Exports boost Swiss chocolate sales

- Last updated on GMT

Related tags: Cent, Switzerland

Domestic sales of Swiss chocolate dropped last year because of a
drop in tourist numbers and a particularly warm summer.

Switzerland is well known for many things - cuckoo clocks, cheese, banks - but one of its products above all others had a tough year in 2002. According to the latest figures from the Chocosuisse industry association, chocolate sales in Switzerland declined last year, due mainly to hot summer weather and a decline in tourist numbers.

While overall sales of Swiss chocolate increased in 2002, the growth was driven entirely by exports, despite the continuing strength of the Swiss franc. Domestic sales, meanwhile, fell by 3 per cent in both volume and value terms.

Chocosuisse said that total volume sales by the 17 Swiss chocolate producers reached 142,186 tons, up just 0.7 per cent compared to the previous year and that thanks only to the 4.7 per cent hike in export volumes. In value terms, sales were virtually unchanged at SF1.3 billion.

The situation in Switzerland could have been even worse, Chocosuisse said, if not for a strong fourth quarter, driven by a number of innovative chocolate products for the Christmas period. Total volume sales in Switzerland reached 73,048 tons, down 2.8 per cent, giving revenues of SF809 million, down 2.3 per cent.

The rise in export sales was welcome not only because it offset declines at home but also because it marked a recovery after a weak end to the previous year. Volumes sold outside Switzerland in 2002 reached 69,138 tons, pushing up value sales by 3.7 per cent to SF470 million.

Not surprisingly given its position as the number one chocolate market in Europe, the UK was one of the biggest importers of Swiss chocolate in 2002, although the British taste for chocolate with a lower cocoa butter content is perhaps the main reason why exports there - 12 per cent of the total value sales - are nearly half those to Germany (24 per cent), where tastes are more in line with the Swiss market.
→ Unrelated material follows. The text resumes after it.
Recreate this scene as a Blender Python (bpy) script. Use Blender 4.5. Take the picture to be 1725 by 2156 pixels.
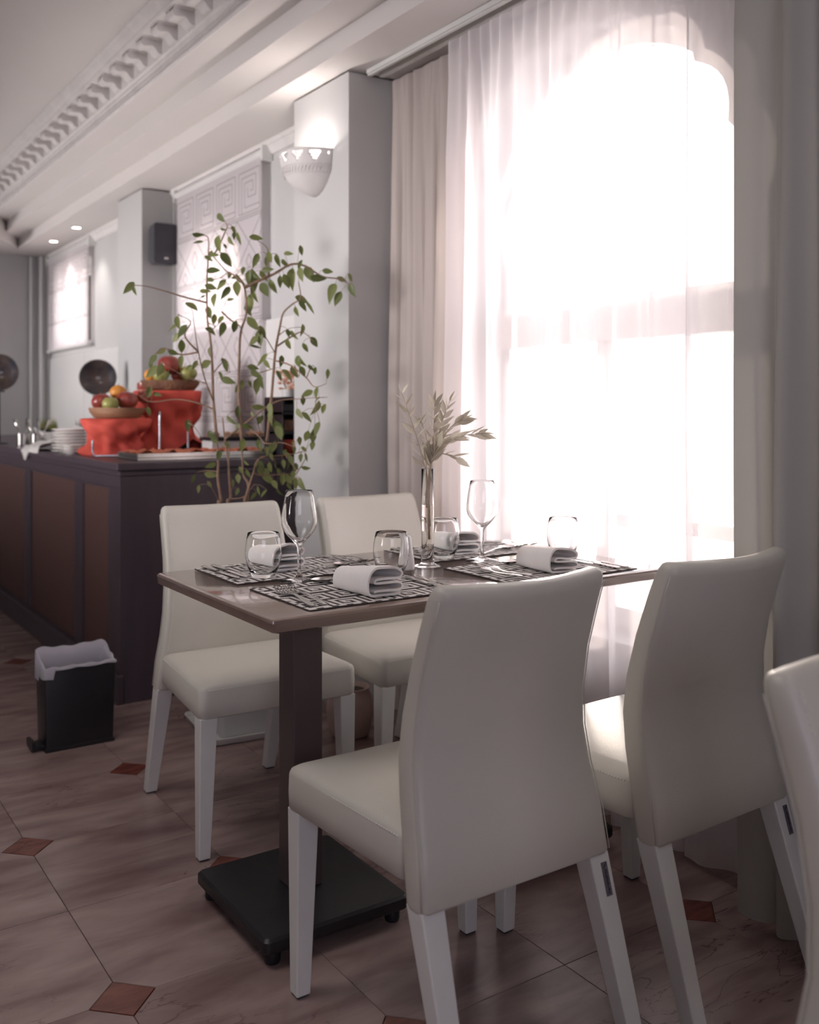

France was the third market, with 11 per cent of total sales, while the US was fourth with 6 per cent. There was strong demand in northern European markets (where chocolate taste is perhaps more in line with that of the UK), with Finland, Norway and Sweden all showing excellent sales growth during 2002. Central and Eastern European markets also showed solid growth.

In contrast, there was a decline in sales to Asia, the Middle East and the US.

Tablets accounted for the vast majority of chocolate sales in 2002 - 48.4 per cent - followed by chocolate-based sweets with 22.9 per cent, semi-finished products with 17.8 per cent and what Chocosuisse calls 'small format' chocolates with 5.8 per cent. The remainder of the market (5.1 per cent) was taken up by miscellaneous products.

For 2003, Chocosuisse said it hoped to see a recovery in both the Swiss and export markets, driven primarily by a return to more normal tourist numbers. Export sales are likely to be driven by premium products, especially following the signing of a free trade agreement with the EU, the main market for Swiss chocolate.